League asks judge to wait on ruling
The NFL's legal jousting with the NFL Players Association continued Monday.
The league has petitioned a Minnesota district judge to wait before she considers ruling on a preliminary injunction that would lift the NFL lockout.
The initial hearing on a 10-player lawsuit alleging NFL antitrust violations is scheduled for April 6 by Judge Susan Nelson. The lawsuit asks for an end to the lockout that was imposed March 11 when the Collective Bargaining Agreement expired and the NFLPA filed for decertification as a union.
Lifting the lockout would force the NFL to establish working conditions that likely include the start of free agency and offseason workouts. All contact between NFL teams and players is currently prohibited.
The NFL has asked that Nelson wait until a ruling is made by the National Labor Relations Board about whether the NFLPA's decertification is permissible. The NFL claims the decertification is a sham because the NFLPA continues to operate as a de facto union. League attorneys also believe the NFLPA will reform as a union after a new labor pact is finalized. One league official referred to the decertification Monday as a "fake suicide."
In excerpts of the filing released by the league, the NFL claimed that the "National Labor Relations Board will likely conclude that the NFLPA has not engaged in the good faith, unequivocal renunciation that the (National Labor Relations Act) requires. It likely will issue an order requiring the Union to resume collective bargaining negotiations with the NFL member clubs."
"They say they're not a union," an NFL official said Monday. "There's only one organization with the authority to decide that issue -- the NLRB."
Negotiations between the two sides ended after labor talks collapsed on March 11, resulting in the NFL's first work stoppage in 24 years. League officials said Monday that the NFL wouldn't engage in talks with attorneys from the class-action antitrust lawsuit, which essentially puts CBA negotiations on hold indefinitely.
Brady vs. the NFL includes star players Tom Brady, Drew Brees and Peyton Manning. All 10 players involved are also asking for financial damages.
Even if Nelson denied the NFL's request and ordered the lockout lifted, league officials said Monday they would appeal that decision. That would likely extend the NFL/NFLPA negotiating impasse even longer.
"If there was an order to go back to work, we'd seek a stay in the district court and then the court of appeals," an NFL official said. "I'd be surprised if the judge ordered us to play under certain rules. That's not what the players are asking for. The record doesn't really address specific rules. If the judge were to grant the injunction, I think there would be an order saying what we are prevented from doing, not what we are required to do."

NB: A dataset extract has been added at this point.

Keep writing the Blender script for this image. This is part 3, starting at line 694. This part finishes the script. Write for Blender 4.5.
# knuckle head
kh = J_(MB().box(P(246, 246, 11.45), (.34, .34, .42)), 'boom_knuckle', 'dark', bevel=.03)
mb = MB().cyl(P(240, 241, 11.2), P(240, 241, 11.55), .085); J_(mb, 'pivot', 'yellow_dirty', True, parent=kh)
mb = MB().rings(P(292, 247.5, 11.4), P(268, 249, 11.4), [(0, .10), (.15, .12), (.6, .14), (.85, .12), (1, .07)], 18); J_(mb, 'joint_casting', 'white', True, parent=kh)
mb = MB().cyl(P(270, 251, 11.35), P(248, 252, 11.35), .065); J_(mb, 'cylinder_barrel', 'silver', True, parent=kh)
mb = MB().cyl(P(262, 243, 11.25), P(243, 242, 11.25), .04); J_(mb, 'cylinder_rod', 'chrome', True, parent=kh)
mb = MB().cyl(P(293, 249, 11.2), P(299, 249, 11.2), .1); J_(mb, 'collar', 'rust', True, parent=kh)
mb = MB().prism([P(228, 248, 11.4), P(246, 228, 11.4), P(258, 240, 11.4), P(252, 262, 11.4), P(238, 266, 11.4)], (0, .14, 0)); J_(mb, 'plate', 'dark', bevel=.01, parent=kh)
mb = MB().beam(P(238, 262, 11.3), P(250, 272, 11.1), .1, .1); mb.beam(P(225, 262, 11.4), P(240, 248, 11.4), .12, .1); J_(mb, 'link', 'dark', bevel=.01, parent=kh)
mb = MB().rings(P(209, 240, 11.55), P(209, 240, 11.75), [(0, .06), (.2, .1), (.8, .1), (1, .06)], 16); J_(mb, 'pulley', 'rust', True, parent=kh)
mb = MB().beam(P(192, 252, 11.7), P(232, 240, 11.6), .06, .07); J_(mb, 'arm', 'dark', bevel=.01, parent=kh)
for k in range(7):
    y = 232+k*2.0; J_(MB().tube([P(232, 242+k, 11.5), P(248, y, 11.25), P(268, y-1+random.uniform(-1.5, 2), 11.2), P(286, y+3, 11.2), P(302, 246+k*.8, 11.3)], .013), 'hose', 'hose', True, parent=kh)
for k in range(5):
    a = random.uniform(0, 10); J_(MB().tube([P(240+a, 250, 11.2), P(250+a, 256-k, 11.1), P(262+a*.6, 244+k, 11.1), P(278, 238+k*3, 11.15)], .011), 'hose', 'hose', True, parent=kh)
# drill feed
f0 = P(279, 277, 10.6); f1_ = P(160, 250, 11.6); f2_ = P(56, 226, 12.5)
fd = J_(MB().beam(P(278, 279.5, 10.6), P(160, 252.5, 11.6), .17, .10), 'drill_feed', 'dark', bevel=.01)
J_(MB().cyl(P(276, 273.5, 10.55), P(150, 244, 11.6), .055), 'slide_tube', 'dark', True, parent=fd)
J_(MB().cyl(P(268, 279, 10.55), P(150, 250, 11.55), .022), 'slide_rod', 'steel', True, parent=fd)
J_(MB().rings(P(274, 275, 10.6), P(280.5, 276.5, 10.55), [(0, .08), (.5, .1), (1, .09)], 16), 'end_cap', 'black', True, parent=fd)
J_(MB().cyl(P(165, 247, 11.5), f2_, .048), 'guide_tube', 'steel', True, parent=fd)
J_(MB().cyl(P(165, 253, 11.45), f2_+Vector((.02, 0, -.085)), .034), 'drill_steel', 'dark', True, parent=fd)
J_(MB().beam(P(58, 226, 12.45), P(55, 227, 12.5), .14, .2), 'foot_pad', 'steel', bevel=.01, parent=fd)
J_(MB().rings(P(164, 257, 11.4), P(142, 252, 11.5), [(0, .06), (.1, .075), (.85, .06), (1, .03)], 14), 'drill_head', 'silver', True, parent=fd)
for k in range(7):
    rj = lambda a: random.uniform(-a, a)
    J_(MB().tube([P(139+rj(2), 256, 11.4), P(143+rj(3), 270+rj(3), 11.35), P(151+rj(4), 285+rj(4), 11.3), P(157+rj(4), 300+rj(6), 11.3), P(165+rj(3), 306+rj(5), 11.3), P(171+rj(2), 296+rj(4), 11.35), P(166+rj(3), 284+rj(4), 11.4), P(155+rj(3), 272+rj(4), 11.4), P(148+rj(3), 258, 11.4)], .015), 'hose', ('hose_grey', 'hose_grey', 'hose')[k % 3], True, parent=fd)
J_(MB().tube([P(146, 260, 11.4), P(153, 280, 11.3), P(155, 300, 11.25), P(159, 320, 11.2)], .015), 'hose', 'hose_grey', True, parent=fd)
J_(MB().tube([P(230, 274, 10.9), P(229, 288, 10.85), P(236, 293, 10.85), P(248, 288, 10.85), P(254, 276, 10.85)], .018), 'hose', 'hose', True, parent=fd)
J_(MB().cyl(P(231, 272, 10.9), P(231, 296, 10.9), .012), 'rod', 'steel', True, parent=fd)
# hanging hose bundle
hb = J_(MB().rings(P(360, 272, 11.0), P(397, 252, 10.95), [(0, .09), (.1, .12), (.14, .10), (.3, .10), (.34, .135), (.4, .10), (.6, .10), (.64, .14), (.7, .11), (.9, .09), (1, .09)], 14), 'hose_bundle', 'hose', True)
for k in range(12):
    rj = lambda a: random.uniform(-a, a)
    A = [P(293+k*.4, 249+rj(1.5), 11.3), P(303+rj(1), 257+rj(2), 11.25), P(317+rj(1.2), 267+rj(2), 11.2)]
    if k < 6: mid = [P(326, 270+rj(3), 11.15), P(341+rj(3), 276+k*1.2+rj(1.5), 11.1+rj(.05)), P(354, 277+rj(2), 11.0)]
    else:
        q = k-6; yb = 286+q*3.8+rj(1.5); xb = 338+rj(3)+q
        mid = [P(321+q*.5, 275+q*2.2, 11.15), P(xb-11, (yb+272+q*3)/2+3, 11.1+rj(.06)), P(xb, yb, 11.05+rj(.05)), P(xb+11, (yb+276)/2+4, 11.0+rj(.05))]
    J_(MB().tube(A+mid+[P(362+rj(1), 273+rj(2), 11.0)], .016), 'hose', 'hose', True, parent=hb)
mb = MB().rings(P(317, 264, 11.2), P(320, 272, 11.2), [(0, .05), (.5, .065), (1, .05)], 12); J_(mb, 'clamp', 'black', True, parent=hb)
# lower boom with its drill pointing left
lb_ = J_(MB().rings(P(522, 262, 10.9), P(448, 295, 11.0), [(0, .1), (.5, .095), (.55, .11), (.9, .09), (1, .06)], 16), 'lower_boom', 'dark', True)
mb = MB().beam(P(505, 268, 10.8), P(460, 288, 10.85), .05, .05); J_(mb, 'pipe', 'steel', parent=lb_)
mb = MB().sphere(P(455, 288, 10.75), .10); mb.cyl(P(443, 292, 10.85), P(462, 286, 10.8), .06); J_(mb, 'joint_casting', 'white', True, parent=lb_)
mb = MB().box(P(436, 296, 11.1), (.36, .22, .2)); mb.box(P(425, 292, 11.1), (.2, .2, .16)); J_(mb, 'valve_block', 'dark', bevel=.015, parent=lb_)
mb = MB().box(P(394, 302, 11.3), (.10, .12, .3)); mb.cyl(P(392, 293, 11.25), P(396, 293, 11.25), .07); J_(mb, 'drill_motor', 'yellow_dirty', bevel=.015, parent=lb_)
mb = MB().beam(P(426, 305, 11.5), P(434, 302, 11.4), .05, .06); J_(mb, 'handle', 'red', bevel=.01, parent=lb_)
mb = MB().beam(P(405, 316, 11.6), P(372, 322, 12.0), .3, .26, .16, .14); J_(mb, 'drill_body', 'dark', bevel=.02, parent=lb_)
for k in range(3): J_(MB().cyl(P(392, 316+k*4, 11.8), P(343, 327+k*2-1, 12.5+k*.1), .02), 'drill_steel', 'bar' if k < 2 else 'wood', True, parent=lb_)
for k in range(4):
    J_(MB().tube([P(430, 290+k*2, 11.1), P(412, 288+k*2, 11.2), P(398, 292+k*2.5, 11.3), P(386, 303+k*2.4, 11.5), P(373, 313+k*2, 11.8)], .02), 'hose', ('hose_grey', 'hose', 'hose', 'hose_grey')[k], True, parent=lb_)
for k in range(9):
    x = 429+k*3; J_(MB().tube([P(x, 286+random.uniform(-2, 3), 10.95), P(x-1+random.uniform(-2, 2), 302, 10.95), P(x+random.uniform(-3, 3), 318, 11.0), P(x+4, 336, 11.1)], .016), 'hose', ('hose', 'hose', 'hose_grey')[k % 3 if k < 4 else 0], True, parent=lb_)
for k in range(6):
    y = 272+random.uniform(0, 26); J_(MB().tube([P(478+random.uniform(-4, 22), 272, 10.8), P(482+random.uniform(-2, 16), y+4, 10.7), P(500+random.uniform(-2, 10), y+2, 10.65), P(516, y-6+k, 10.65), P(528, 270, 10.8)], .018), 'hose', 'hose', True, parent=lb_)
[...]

Another NFL official said, "You can't be sure exactly what would happen. If we're ordered to go back to work under the antitrust laws, how do we go back to work in a fashion that doesn't violate the antitrust laws? That's a question that if the court were to grant an injunction an end of the lockout, one of the things we'll say to the court is that there's incongruity.
"This is such an unusual situation where a court is being asked in a labor dispute to force employers to end a lockout in the context of which the plaintiffs are alleging that ending the lockout and continuing business would in itself be an antitrust violation. I think it's an extremely difficult issue for the courts to figure out what to do with."
NFL counsel and lead CBA negotiator Jeff Pash said team owners and some general managers were briefed Monday morning "about the full range of alternatives in terms of possible litigation outcomes and steps we would take in response to the litigation." Asked about what player rules the league would operate under if the NFL was ordered to end the lockout, Pash said, "We really haven't gone to the stage of focusing on that. Right now, we're concentrating on two things: planning for the 2011 season under what we hoped are new, agreed-to terms with the players association and the immediate litigation issues."